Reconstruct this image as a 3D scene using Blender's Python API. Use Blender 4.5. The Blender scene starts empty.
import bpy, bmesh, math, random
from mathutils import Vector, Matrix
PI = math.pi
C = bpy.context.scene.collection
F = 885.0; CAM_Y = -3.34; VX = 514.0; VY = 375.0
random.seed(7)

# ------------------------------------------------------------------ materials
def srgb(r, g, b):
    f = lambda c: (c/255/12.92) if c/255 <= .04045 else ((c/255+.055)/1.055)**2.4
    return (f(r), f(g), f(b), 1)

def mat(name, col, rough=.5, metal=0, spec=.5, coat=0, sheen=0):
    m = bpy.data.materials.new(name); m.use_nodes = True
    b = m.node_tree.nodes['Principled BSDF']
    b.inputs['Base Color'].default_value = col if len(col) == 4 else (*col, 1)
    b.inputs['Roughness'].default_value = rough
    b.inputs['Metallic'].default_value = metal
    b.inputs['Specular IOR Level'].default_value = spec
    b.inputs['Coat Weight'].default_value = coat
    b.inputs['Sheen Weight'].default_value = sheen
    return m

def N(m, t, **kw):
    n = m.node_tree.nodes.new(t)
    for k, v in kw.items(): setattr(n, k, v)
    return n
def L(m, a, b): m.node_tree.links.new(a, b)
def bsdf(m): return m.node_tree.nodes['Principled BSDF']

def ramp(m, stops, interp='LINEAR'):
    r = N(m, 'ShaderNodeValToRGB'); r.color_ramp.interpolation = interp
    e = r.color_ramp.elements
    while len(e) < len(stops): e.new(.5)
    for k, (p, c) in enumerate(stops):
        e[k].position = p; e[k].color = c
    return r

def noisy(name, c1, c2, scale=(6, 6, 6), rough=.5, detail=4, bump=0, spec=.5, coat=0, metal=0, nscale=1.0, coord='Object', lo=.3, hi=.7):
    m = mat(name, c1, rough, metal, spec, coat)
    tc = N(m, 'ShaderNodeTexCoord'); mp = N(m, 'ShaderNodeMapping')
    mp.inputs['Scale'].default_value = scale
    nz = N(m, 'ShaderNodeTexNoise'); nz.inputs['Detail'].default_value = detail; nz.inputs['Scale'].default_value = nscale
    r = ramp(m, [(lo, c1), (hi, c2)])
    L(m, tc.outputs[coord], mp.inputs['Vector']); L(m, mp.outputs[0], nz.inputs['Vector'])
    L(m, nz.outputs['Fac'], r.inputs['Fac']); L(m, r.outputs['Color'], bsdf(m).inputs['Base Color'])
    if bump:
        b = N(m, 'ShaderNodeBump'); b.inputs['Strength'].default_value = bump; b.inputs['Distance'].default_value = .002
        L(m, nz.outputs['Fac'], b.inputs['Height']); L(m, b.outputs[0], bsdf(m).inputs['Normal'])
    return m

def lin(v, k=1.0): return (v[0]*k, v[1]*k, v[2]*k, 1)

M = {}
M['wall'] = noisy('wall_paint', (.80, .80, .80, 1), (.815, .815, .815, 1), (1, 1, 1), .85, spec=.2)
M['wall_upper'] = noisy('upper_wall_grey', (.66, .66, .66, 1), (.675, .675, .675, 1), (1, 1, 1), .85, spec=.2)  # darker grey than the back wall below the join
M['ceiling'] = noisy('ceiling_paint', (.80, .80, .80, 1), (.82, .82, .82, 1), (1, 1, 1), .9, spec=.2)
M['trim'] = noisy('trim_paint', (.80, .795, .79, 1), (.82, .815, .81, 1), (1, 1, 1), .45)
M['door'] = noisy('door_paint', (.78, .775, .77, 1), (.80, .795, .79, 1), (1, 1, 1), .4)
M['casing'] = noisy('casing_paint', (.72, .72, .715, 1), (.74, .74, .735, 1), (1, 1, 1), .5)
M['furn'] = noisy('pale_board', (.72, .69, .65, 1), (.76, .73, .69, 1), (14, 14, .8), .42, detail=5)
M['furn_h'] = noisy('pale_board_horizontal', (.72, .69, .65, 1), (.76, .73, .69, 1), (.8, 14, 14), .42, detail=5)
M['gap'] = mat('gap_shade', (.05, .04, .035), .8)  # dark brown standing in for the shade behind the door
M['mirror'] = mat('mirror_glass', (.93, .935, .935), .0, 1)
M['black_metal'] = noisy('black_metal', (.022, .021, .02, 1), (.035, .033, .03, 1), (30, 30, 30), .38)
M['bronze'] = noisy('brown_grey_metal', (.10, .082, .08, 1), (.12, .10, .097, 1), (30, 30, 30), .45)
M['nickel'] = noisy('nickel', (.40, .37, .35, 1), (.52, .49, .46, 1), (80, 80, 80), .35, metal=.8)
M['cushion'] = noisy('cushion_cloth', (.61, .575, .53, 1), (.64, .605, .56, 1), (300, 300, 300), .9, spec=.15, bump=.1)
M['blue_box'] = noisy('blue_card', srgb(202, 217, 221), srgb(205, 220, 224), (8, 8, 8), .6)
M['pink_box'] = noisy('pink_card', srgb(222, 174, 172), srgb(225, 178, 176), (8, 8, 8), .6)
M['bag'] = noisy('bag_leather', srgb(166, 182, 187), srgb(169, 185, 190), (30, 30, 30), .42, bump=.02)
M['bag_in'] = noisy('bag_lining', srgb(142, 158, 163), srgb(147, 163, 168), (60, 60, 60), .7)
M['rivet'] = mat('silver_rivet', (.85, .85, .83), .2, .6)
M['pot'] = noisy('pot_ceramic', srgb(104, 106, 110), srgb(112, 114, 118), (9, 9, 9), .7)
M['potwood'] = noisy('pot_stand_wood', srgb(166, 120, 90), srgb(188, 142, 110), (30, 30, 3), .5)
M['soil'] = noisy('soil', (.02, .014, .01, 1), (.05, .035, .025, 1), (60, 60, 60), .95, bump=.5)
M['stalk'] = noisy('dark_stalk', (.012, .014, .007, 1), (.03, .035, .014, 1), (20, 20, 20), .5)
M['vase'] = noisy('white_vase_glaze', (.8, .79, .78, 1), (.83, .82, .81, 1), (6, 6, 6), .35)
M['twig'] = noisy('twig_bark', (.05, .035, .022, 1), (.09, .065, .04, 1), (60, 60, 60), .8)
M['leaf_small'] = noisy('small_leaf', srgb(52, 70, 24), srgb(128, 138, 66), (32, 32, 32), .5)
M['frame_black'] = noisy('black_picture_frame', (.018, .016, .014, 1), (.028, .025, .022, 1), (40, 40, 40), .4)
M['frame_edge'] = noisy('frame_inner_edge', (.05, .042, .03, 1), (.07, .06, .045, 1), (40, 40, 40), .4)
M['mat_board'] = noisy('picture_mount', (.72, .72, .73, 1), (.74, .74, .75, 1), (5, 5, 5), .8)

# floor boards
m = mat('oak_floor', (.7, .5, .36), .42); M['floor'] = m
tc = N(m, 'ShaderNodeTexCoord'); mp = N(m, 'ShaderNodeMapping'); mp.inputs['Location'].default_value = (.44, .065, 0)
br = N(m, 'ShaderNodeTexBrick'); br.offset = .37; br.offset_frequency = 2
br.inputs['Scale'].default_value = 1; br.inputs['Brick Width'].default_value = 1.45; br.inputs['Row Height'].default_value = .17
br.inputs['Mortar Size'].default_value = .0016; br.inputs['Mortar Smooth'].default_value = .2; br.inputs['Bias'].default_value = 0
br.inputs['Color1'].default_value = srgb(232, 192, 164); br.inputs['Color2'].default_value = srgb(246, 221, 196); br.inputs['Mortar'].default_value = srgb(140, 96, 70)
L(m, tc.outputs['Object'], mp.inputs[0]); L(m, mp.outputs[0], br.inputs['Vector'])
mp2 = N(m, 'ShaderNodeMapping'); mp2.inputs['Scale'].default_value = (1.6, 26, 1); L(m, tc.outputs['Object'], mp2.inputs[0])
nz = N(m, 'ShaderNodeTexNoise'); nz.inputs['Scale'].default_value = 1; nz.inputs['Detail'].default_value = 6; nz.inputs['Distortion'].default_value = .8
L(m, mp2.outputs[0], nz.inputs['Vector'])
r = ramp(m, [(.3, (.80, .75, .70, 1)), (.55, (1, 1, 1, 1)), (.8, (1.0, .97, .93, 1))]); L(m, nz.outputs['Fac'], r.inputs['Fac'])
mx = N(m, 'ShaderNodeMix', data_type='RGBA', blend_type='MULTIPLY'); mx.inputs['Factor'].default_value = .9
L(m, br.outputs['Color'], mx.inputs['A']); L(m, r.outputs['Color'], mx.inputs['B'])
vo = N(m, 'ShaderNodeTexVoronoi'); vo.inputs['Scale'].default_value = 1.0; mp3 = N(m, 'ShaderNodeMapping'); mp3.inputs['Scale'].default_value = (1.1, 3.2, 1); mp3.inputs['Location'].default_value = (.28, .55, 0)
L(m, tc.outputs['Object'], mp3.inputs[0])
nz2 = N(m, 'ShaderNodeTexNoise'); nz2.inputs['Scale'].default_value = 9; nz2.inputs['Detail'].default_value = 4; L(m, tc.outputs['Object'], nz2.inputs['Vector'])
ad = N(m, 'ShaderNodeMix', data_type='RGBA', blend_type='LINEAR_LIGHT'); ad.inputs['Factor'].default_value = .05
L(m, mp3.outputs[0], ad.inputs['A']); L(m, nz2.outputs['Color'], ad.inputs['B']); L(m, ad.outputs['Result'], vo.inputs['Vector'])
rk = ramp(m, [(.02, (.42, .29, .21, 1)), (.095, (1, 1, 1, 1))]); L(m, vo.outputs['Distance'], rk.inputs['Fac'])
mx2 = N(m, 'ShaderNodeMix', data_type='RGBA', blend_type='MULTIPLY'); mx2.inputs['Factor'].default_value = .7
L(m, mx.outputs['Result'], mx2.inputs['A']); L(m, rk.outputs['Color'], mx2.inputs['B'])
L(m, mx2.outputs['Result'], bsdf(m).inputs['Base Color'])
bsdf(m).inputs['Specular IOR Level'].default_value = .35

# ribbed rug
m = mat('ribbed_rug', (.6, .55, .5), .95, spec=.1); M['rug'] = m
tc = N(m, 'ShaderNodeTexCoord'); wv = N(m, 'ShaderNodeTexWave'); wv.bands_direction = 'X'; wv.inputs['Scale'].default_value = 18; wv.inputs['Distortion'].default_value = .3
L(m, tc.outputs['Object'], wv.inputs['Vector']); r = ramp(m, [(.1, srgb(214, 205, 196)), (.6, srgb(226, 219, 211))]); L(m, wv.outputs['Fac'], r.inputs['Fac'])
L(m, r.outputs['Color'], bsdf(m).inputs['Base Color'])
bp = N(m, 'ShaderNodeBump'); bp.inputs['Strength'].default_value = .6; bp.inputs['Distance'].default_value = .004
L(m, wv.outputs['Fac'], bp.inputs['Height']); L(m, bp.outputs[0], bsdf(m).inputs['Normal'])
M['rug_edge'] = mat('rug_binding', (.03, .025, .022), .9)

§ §

## REQUIRED TASK
Everything from the first line through the line containing "random.seed(7)" should be quoted exactly, and nothing beyond it.

## RESPONSE TO THE TASK
Reconstruct this image as a 3D scene using Blender's Python API. Use Blender 4.5. The Blender scene starts empty.
import bpy, bmesh, math, random
from mathutils import Vector, Matrix
PI = math.pi
C = bpy.context.scene.collection
F = 885.0; CAM_Y = -3.34; VX = 514.0; VY = 375.0
random.seed(7)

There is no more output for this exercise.